I’m sorry…I don’t know whether it’s because I didn’t expect it here, or because I’m not into the genre, but…welllll…it’s kinda like reading d.a.n. You try to get into it, and you feel kinda guilty when you don’t, but about half way you just lose interest. I’ll try harder next time…I promise.?.?.?

Posted by: Marysdude at April 17, 2006 7:04 AM
Comment #141168

Don’t be troubled. This is only a beginning. The rest will make sense as I go along.

Posted by: Stephen Daugherty at April 17, 2006 7:50 AM
Comment #141189

Stephen Daugherty,
That’s a very bad sign when people compare your writing to mine.
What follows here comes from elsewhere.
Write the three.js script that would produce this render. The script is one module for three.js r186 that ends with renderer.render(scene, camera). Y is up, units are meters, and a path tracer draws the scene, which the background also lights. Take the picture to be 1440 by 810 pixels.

Posted by: d.a.n at April 17, 2006 10:22 AM
Comment #141193

Good start. This story covers a lot of ground in a short time. As a result, the main character passes on subtlely concealed info dumps in the form of ‘he knew’ and ‘he remembered.’ More often than not, you could probably omit such phrases. Partly because you’re imparting a lot of background info quickly, you use past tense and the passive voice. Find ways to avoid using ‘had’ or ‘had been.’

What color? What smell? What taste? Include sensation to bring the reader into the story. Personally, just as a matter of technique, I’ll reread and make sure at least one color is included on every page.

Final critical comment- would you consider writing in a different tense? That could help make the story jump off the page & engage the reader… Just thoughts, intended to be helpful. Advice is free. This may be worth exactly that.

Posted by: phx8 at April 17, 2006 11:12 AM
Comment #141200

The story that I keep referring to is a 165 page screenplay, of which maybe forty or fifty pages detail the apocalyptic battle that’s referred to here. The stories here are meant to pick up a short time after the battle has been won.

That being the case, It’s not easy to put all the relevant detail in such a short space. I might have been well-advised to take a different approach, but what’s written is written.

I’ve got another screenplay in the writing which occurs about seven years later. I thought, given those years worth of time, and the rich, politically relevant clash of cultures that the last stories conclusion just about guaranteed, that it might be good material for fictional works here.

Stylistically, I was most interested in giving the reader an impression of who John was, and most importantly of him being a minority among minorities. That’s why much of this is told in terms of him recalling events.

Posted by: Stephen Daugherty at April 17, 2006 12:26 PM
Comment #141272

My plans on this are to make it weekly. Hopefully I’m not freaking anybody out about having to see one of these near constantly on the front page! I will write in moderation.

Posted by: Stephen Daugherty at April 17, 2006 7:06 PM
Comment #141327
…it’s kinda like reading d.a.n. …


I dunno - there were no Bullet Points…

Posted by: Betty Burke at April 17, 2006 9:37 PM
Comment #141336

In our next episode…

Agent Leonard and Captain Taylor fight the evil bullet points of Solomon’s Mines!

Posted by: Stephen Daugherty at April 17, 2006 10:18 PM
Comment #141391

Stephen, before you start finish writing this work of Science Fiction, perhaps you should read these two very enjoyable books:

Specific to Invasion Science Fiction:
Way Of The Pilgrim

Specific to Social Science Fiction:
Stand On Zanzibar

Posted by: Betty Burke at April 18, 2006 7:53 AM
Comment #141404

I’m already a seasoned Fantasy and Sci-Fi Reader but I might take you up on those books.

The world of Tales from the Borderlands owes much to different secondary worlds in both Science Fiction and Fantasy. I haven’t really let loose yet in these stories, so there’s more to come.

Posted by: Stephen Daugherty at April 18, 2006 9:56 AM
Comment #141653

A.) If you haven’t read *ALL* of John Brunner (and, for that matter, of Jack Vance), then you haven’t got your toes wet, yet…

(If you like “Stand On Zanzibar” [which has fuck-all to do with Zanzibar, incidentally], read “The Shockwave Rider” next.)

B.) I specifically listed these two books for a Reason, and the Reason is the sort of story you’re spinning. Not only would you enjoy them mightily (I say with NO fear of eventual comeuppance), but they will help you with this project - I think…

C.) Good on you for Doing It, regardless of all else!